Tally the lines that hold the string "writing", and reply with the count alone.

**Records for processing:**
▬▬▬▬▬▬▬▬▬▬

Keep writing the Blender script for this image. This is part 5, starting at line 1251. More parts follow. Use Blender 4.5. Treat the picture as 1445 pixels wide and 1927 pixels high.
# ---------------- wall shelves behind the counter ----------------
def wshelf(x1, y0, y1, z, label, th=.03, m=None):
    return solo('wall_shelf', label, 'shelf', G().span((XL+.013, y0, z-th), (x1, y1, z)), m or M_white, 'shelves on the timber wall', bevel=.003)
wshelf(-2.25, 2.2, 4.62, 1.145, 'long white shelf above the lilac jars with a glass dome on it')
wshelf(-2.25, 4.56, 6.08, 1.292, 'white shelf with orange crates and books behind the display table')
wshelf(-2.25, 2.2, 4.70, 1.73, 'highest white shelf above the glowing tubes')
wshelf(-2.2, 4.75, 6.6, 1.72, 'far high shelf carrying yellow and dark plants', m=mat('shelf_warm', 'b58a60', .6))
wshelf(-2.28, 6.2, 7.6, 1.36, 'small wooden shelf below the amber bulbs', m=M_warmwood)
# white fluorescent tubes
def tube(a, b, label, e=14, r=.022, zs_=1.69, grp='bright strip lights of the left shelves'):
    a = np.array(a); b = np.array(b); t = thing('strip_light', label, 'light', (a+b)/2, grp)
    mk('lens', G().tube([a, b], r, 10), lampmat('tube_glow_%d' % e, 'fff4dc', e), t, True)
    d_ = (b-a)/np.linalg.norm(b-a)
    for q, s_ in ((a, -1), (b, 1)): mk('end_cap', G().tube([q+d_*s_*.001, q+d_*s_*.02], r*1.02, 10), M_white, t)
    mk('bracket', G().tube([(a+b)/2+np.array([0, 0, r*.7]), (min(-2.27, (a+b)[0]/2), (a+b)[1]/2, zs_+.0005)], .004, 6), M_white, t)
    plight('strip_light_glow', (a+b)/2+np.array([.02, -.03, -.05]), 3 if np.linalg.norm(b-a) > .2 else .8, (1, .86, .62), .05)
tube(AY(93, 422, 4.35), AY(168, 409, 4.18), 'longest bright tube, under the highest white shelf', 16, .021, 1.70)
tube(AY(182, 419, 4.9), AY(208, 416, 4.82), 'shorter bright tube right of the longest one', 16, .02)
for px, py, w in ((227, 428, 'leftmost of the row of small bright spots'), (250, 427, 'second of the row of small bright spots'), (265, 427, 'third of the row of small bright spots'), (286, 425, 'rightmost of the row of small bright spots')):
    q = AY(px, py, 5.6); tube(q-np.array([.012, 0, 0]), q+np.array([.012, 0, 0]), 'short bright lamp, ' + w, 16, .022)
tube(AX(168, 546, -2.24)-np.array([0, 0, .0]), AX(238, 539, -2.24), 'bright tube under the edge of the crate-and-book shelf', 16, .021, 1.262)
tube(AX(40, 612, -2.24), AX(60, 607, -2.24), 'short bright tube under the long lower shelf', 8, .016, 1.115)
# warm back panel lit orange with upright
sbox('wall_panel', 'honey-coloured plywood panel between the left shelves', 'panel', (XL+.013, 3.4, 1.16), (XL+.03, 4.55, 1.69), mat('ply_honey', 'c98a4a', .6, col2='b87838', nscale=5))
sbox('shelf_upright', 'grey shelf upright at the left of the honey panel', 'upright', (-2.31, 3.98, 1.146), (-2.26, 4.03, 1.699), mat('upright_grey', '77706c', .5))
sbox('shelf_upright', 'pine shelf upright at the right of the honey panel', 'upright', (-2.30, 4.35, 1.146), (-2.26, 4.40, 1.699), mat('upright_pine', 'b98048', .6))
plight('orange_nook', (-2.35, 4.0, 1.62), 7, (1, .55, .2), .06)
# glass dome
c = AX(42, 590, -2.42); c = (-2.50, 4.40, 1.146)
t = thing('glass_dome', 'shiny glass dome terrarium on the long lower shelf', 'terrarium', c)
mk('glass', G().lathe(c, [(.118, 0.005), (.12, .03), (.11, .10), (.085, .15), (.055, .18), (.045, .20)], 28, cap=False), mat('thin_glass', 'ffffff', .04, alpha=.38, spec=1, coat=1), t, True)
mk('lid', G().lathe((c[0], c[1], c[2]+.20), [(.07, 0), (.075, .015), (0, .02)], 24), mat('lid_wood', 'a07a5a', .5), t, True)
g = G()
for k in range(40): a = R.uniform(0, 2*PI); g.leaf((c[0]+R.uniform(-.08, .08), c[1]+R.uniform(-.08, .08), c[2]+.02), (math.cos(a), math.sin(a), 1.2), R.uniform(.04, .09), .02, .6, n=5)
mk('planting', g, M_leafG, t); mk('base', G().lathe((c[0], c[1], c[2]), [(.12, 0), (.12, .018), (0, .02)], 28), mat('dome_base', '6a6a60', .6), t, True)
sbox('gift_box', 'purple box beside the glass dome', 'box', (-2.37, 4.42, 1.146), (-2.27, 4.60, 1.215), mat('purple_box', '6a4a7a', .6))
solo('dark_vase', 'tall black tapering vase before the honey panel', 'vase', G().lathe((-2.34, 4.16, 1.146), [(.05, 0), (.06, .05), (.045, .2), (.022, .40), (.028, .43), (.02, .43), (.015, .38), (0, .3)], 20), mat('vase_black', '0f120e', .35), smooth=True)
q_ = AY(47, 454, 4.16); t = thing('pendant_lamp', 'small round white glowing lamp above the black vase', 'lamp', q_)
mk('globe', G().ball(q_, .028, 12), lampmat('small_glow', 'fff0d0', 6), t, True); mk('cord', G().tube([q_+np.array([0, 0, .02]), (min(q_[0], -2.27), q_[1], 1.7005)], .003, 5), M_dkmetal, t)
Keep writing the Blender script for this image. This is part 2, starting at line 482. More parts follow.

▬▬▬▬▬▬▬▬▬▬

**Exercise result:**
2